Eadmer, whose writing dates to just before the end of the eleventh century, informs us that the reason for Harold’s journey was that he wished to secure the release of those members of his family held hostage by William since 1052. Eadmer was an English monk of Christ Church, Canterbury, in the period from before 1067 onwards. He would have been well informed about Harold and his career through the close contacts of that community with its former member and Harold’s relative the monk Aethelric, one-time candidate for the archbishopric of Canterbury and later bishop of Sussex. Full details about Aethelric’s career and connections will be found in Appendix One. Indeed, it is known that Eadmer consulted this very Bishop Aethelric when writing his Life of St Dunstan and he could therefore also have been in receipt of inside information from him when compiling his account of Harold’s journey. The need for Harold to secure the release of his relatives certainly provides a very direct link between Harold and William, which is perhaps lacking in the accounts of possible marriage alliances discussed above. These hostages had, it is true, been held for some twelve years, and Harold seems to have made no attempt to obtain their release until now. The reason for this is most probably that following his Welsh campaign and with England secure and at peace, Harold finally felt able to perform this mission personally, which had been impossible before. Alternatively, perhaps he had already sought their release but had been unsuccessful, and therefore no record remains. Eadmer’s account may represent the closest thing we have to an English account of Harold’s visit and one based on sources close to his family. It should therefore perhaps be given more credence than its late date would indicate.
12

If we dismiss confirmation of the Norman claim to the throne as a valid reason there remain three main possible reasons for Harold’s visit to Normandy: he arrived there purely by accident; he went there to arrange some form of alliance, possibly involving a marriage; he went there to negotiate the release of the hostages taken to Normandy by Robert of Jumieges in 1052. If Harold’s journey to Normandy was intentional, whether to free the hostages or arrange an alliance, it has been viewed as a grave error of judgement. He had by this action placed himself in the hands of Duke William, a ruthless ruler actively pursuing the English throne, who would not waste such an opportunity. However, if we accept that no promise of the succession was made in 1051, apart from the private pledge of Robert of Jumieges, then there was no reason for anyone outside William’s closest circle to know that he aimed at the English throne. This is especially the case when everyone in England in 1064 would have understood that
Atheling
Edgar held an unchallengable position as heir to the throne under all the necessary criteria.

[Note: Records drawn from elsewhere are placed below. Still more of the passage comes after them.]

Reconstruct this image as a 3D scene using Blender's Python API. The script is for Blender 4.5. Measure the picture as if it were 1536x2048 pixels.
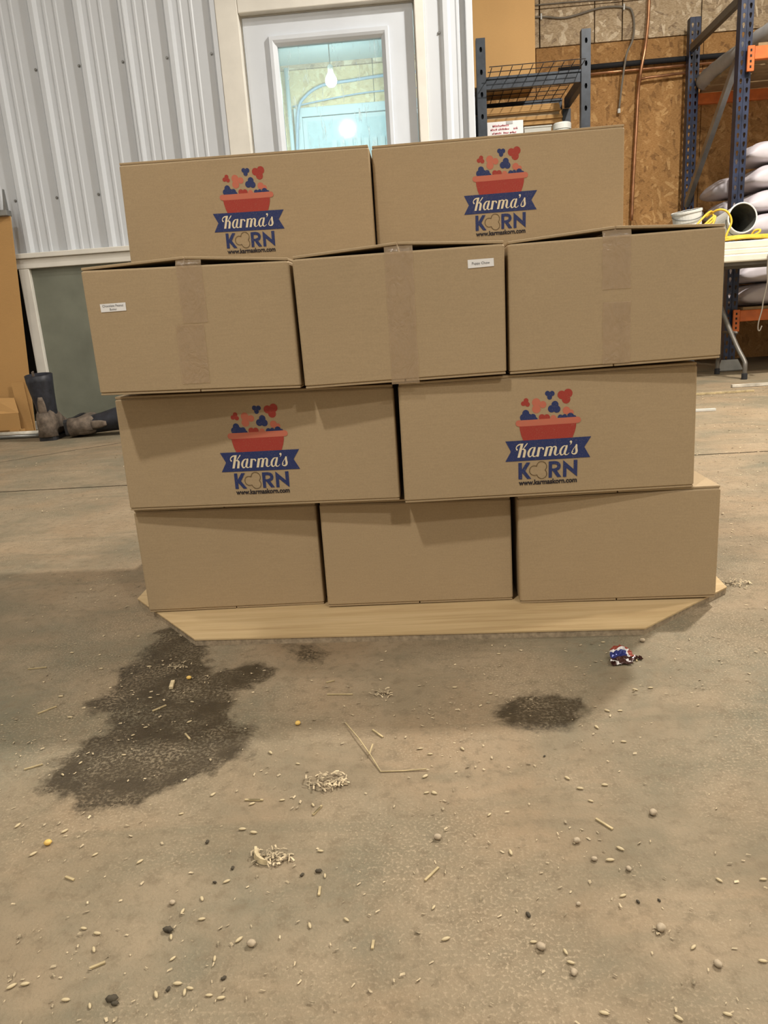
import bpy, bmesh, math, random
import numpy as np
from mathutils import Vector, Matrix, noise as mnoise
random.seed(7)
rng = np.random.default_rng(7)
for o in list(bpy.data.objects): bpy.data.objects.remove(o)
scene = bpy.context.scene
COL = scene.collection

# ------------------------------------------------------------------ camera
F_PX, PITCH, ROLL, YAW, CAM_H = 1467.53, 0.256595, -0.066518, -0.066689, 0.487394
_fw = Vector((math.sin(YAW)*math.cos(PITCH), math.cos(YAW)*math.cos(PITCH), -math.sin(PITCH)))
_r0 = Vector((math.cos(YAW), -math.sin(YAW), 0)); _u0 = _r0.cross(_fw)
_r = _r0*math.cos(ROLL)+_u0*math.sin(ROLL); _u = -_r0*math.sin(ROLL)+_u0*math.cos(ROLL)
_cam_loc = Vector((0, 0, CAM_H))
cd = bpy.data.cameras.new('camera'); cam = bpy.data.objects.new('camera', cd); COL.objects.link(cam)
cd.sensor_fit = 'VERTICAL'; cd.sensor_height = 24; cd.lens = F_PX/2048*24; cd.clip_start = .02; cd.clip_end = 60
m3 = Matrix((_r, _u, -_fw)).transposed(); cam.matrix_world = Matrix.Translation(_cam_loc) @ m3.to_4x4()
scene.camera = cam
def floor_at(px, py, z=0.0):
    """where a spot of the floor lies (metres)"""
    d = _fw+_r*((px-768)/F_PX)-_u*((py-1024)/F_PX)
    t = (z-CAM_H)/d.z
    p = _cam_loc+d*t
    return Vector((p.x, p.y, z))

# ------------------------------------------------------------------ world, lamps, exposure
w = bpy.data.worlds.new('world'); scene.world = w; w.use_nodes = True
w.node_tree.nodes['Background'].inputs[0].default_value = (.9, .95, 1, 1)
w.node_tree.nodes['Background'].inputs[1].default_value = .02
vs = scene.view_settings
vs.view_transform = 'Standard'; vs.look = 'None'; vs.exposure = -0.18; vs.gamma = 1; vs.use_curve_mapping = False
CEIL = 4.3
# (x, y, z, watts, diameter, colour)  high-bay lamps hanging in the shed
LAMPS = [(1.75, 2.75, 3.5, 215, .15, (1, .955, .885), 'behind the stack at the right'),
         (-1.0, -0.75, 3.7, 88, .20, (1, .955, .885), 'in front of the stack at the left'),
         (1.9, -2.3, 3.7, 100, .28, (1, .955, .885), 'far before the stack at the right'),
         (-2.2, 1.6, 3.7, 28, .30, (1, .96, .90), 'by the ribbed wall at the left'),
         (3.2, 2.0, 3.6, 88, .28, (1, .93, .83), 'before the pallet rack, unseen, added to brighten it')]  # unseen rack lamp, added to brighten the sacks and strand boards

# ------------------------------------------------------------------ helpers
ORG = {}
class MB:
    def __init__(s): s.v = []; s.f = []; s.m = []; s.cur = 0
    def add(s, vs_, fs): 
        b = len(s.v); s.v += [tuple(v) for v in vs_]; s.f += [tuple(b+i for i in f) for f in fs]; s.m += [s.cur]*len(fs); return s
    def box(s, x0, x1, y0, y1, z0, z1):
        return s.add([(x0,y0,z0),(x1,y0,z0),(x1,y1,z0),(x0,y1,z0),(x0,y0,z1),(x1,y0,z1),(x1,y1,z1),(x0,y1,z1)],
                     [(0,3,2,1),(4,5,6,7),(0,1,5,4),(1,2,6,5),(2,3,7,6),(3,0,4,7)])
    def bar(s, a, b, wd, h, up=(0,0,1)):
        a = Vector(a); b = Vector(b); d = (b-a).normalized(); up = Vector(up)
        x = d.cross(up)
        if x.length < 1e-5: x = d.cross(Vector((1,0,0)))
        x.normalize(); z = x.cross(d)
        c = []
        for p in (a, b):
            for sx, sz in ((-1,-1),(1,-1),(1,1),(-1,1)): c.append(p+x*(wd/2*sx)+z*(h/2*sz))
        return s.add(c, [(0,1,2,3),(7,6,5,4),(0,4,5,1),(1,5,6,2),(2,6,7,3),(3,7,4,0)])
    def prism(s, pts, z0, z1):
        n = len(pts)
        v = [(x,y,z0) for x,y in pts]+[(x,y,z1) for x,y in pts]
        return s.add(v, [tuple(range(n-1,-1,-1)), tuple(range(n,2*n))]+[(i,(i+1)%n,n+(i+1)%n,n+i) for i in range(n)])
    def rings(s, rs, cap=True, closed=True):
        b = len(s.v); n = len(rs[0]); v = [p for r in rs for p in r]; f = []
        for k in range(len(rs)-1):
            for i in range(n if closed else n-1):
                j = (i+1)%n; f.append((k*n+i, k*n+j, (k+1)*n+j, (k+1)*n+i))
        if cap: f += [tuple(range(n-1,-1,-1)), tuple((len(rs)-1)*n+i for i in range(n))]
        return s.add(v, f)
    def tube(s, pts, r, n=8, cap=True, rad=None):
        pts = [Vector(p) for p in pts]; rs = []; prev = None
        for i, p in enumerate(pts):
            d = (pts[min(i+1,len(pts)-1)]-pts[max(i-1,0)]).normalized()
            if prev is None:
                x = d.cross(Vector((0,0,1)))
                if x.length < .05: x = d.cross(Vector((1,0,0)))
            else: x = prev-d*prev.dot(d)
            x.normalize(); prev = x; y = d.cross(x); rr = rad[i] if rad else r
            rs.append([p+x*(rr*math.cos(2*math.pi*k/n))+y*(rr*math.sin(2*math.pi*k/n)) for k in range(n)])
        return s.rings(rs, cap)
    def lathe(s, prof, n=24, c=(0,0,0), cap=False):
        return s.rings([[(c[0]+r*math.cos(2*math.pi*k/n), c[1]+r*math.sin(2*math.pi*k/n), c[2]+z) for k in range(n)] for r, z in prof], cap)
    def build(s, name, mats, parent=None, local=False, smooth=False, bevel=0, org=None, **tg):
        if not isinstance(mats, (list, tuple)): mats = [mats]
        v = np.array(s.v, float).reshape(-1, 3)
        if parent is None:
            if org is None: org = ((v[:,0].min()+v[:,0].max())/2, (v[:,1].min()+v[:,1].max())/2, v[:,2].min())
        else: org = (0,0,0) if local else ORG[parent.name]
        me = bpy.data.meshes.new(name); me.from_pydata((v-np.array(org)).tolist(), [], s.f)
        for m in mats: me.materials.append(m)
        if len(mats) > 1: me.polygons.foreach_set('material_index', s.m)
        bm = bmesh.new(); bm.from_mesh(me); bmesh.ops.recalc_face_normals(bm, faces=bm.faces); bm.to_mesh(me); bm.free()
        if smooth: me.polygons.foreach_set('use_smooth', [True]*len(me.polygons))
        o = bpy.data.objects.new(name, me); COL.objects.link(o)
        if parent is None: o.location = org; ORG[o.name] = tuple(org)
        else: o.parent = parent; ORG[o.name] = tuple(org) 
        if bevel:
            b = o.modifiers.new('bevel', 'BEVEL'); b.width = bevel; b.segments = 2; b.limit_method = 'ANGLE'; b.angle_limit = .6
        for k, x in tg.items(): o[k] = x
        return o
def thing(name, label, cat, loc, group=None, kind=None, rot=None):
    o = bpy.data.objects.new(name, None); COL.objects.link(o); o.location = loc; o.empty_display_size = .05
    if rot: o.rotation_euler = rot
    o['label'] = label; o['category'] = cat
    if group: o['group'] = group
    if kind: o['kind'] = kind
    ORG[o.name] = tuple(loc); return o
def tag(o, label, cat, group=None, kind=None):
    o['label'] = label; o['category'] = cat
    if group: o['group'] = group
    if kind: o['kind'] = kind
    return o
def inst(name, mesh, parent, loc, rot=(0,0,0), scale=(1,1,1)):
    o = bpy.data.objects.new(name, mesh); COL.objects.link(o); o.parent = parent
    o.location = loc; o.rotation_euler = rot; o.scale = scale; return o
def catmull(P, n=6):
    P = [np.array(p, float) for p in P]; Q = [2*P[0]-P[1]]+P+[2*P[-1]-P[-2]]; out = []
    for i in range(1, len(Q)-2):
        a, b, c_, d = Q[i-1:i+3]
        for k in range(n):
            t = k/n; out.append(.5*((2*b)+(-a+c_)*t+(2*a-5*b+4*c_-d)*t*t+(-a+3*b-3*c_+d)*t**3))
    out.append(P[-1]); return out

# ------------------------------------------------------------------ materials
class NT:
    def __init__(s, name):
        s.mat = bpy.data.materials.new(name); s.mat.use_nodes = True; s.t = s.mat.node_tree; s.t.nodes.clear()
        s.out = s.n('ShaderNodeOutputMaterial'); s.p = s.n('ShaderNodeBsdfPrincipled'); s.l(s.p.outputs[0], s.out.inputs[0])
    def n(s, typ, **kw):
        nd = s.t.nodes.new(typ)
        for k, v in kw.items(): setattr(nd, k, v)
        return nd
    def l(s, a, b): s.t.links.new(a, b)
    def coord(s, kind='Object', scale=(1,1,1), rot=(0,0,0)):
        tc = s.n('ShaderNodeTexCoord'); mp = s.n('ShaderNodeMapping'); mp.inputs['Scale'].default_value = scale; mp.inputs['Rotation'].default_value = rot
        s.l(tc.outputs[kind], mp.inputs[0]); return mp.outputs[0]
    def geo(s, scale=(1,1,1), rot=(0,0,0)):
        g = s.n('ShaderNodeNewGeometry'); mp = s.n('ShaderNodeMapping'); mp.inputs['Scale'].default_value = scale; mp.inputs['Rotation'].default_value = rot
        s.l(g.outputs['Position'], mp.inputs[0]); return mp.outputs[0]
    def noise(s, vec, scale, detail=4, rough=.55, dist=0):
        nd = s.n('ShaderNodeTexNoise'); nd.inputs['Scale'].default_value = scale; nd.inputs['Detail'].default_value = detail
        nd.inputs['Roughness'].default_value = rough; nd.inputs['Distortion'].default_value = dist; s.l(vec, nd.inputs['Vector']); return nd.outputs['Fac']
    def vor(s, vec, scale, out='Distance', feature='F1'):
        nd = s.n('ShaderNodeTexVoronoi'); nd.feature = feature; nd.inputs['Scale'].default_value = scale; s.l(vec, nd.inputs['Vector']); return nd.outputs[out]
    def ramp(s, fac, stops, interp='LINEAR'):
        r = s.n('ShaderNodeValToRGB'); cr = r.color_ramp; cr.interpolation = interp
        while len(cr.elements) < len(stops): cr.elements.new(.5)
        for e, (p, c) in zip(cr.elements, stops):
            e.position = p; e.color = (*c, 1) if hasattr(c, '__len__') else (c, c, c, 1)
        s.l(fac, r.inputs[0]); return r.outputs[0]
    def mix(s, fac, a, b, mode='MIX'):
        m = s.n('ShaderNodeMix', data_type='RGBA', blend_type=mode)
        for x, i in ((fac, 0), (a, 6), (b, 7)):
            if hasattr(x, 'is_linked'): s.l(x, m.inputs[i])
            else: m.inputs[i].default_value = x if i == 0 else (*x, 1)
        return m.outputs[2]
    def math(s, op, a, b=None, clamp=False):
        m = s.n('ShaderNodeMath', operation=op); m.use_clamp = clamp
        for x, i in ((a, 0), (b, 1)):
            if x is None: continue
            if hasattr(x, 'is_linked'): s.l(x, m.inputs[i])
            else: m.inputs[i].default_value = x
        return m.outputs[0]
    def bump(s, h, strength=.3, dist=.002):
        b = s.n('ShaderNodeBump'); b.inputs['Strength'].default_value = strength; b.inputs['Distance'].default_value = dist
        s.l(h, b.inputs['Height']); s.l(b.outputs[0], s.p.inputs['Normal'])
    def set(s, color=None, rough=None, metal=None, spec=None):
        for k, x in (('Base Color', color), ('Roughness', rough), ('Metallic', metal), ('Specular IOR Level', spec)):
            if x is None: continue
            if hasattr(x, 'is_linked'): s.l(x, s.p.inputs[k])
            else: s.p.inputs[k].default_value = (*x, 1) if hasattr(x, '__len__') else x
        return s.mat
def lin(*rgb): return tuple((c/255/12.92 if c/255 <= .04045 else ((c/255+.055)/1.055)**2.4) for c in rgb)
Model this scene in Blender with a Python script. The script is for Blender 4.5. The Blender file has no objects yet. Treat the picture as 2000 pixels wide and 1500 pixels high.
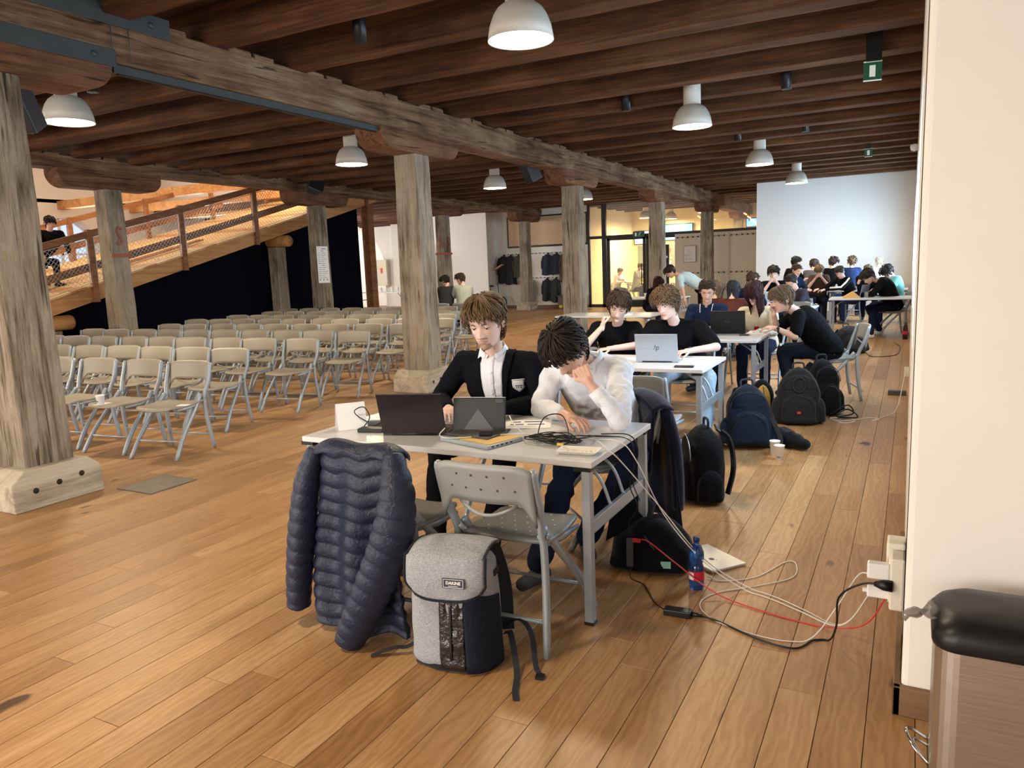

It should also be emphasized that at this time a Norman invasion of England in support of such a claim must have seemed unlikely. In the previous hundred years the real threat to England had always come from the north, from whence Scandinavian kings always stood ready to invade England and seize the throne. Earl Tosti understood this and would seek aid from that quarter in 1066. In contrast, in the same period there had been no invasions at all from the Continent and the only previous threat from Normandy came from Scandinavian raiders using the duchy as a temporary base. True, Duke Robert had planned an invasion in 1033 or 1034 but this proved abortive and did not even come to the attention of the English chroniclers. The landings by
Athelings
Edward and Alfred in 1036, as we have seen, were little more than raids and may have originated outside Normandy itself. The natural assumption based on experience at the time was that Scandinavians invaded England, but Frenchmen did not.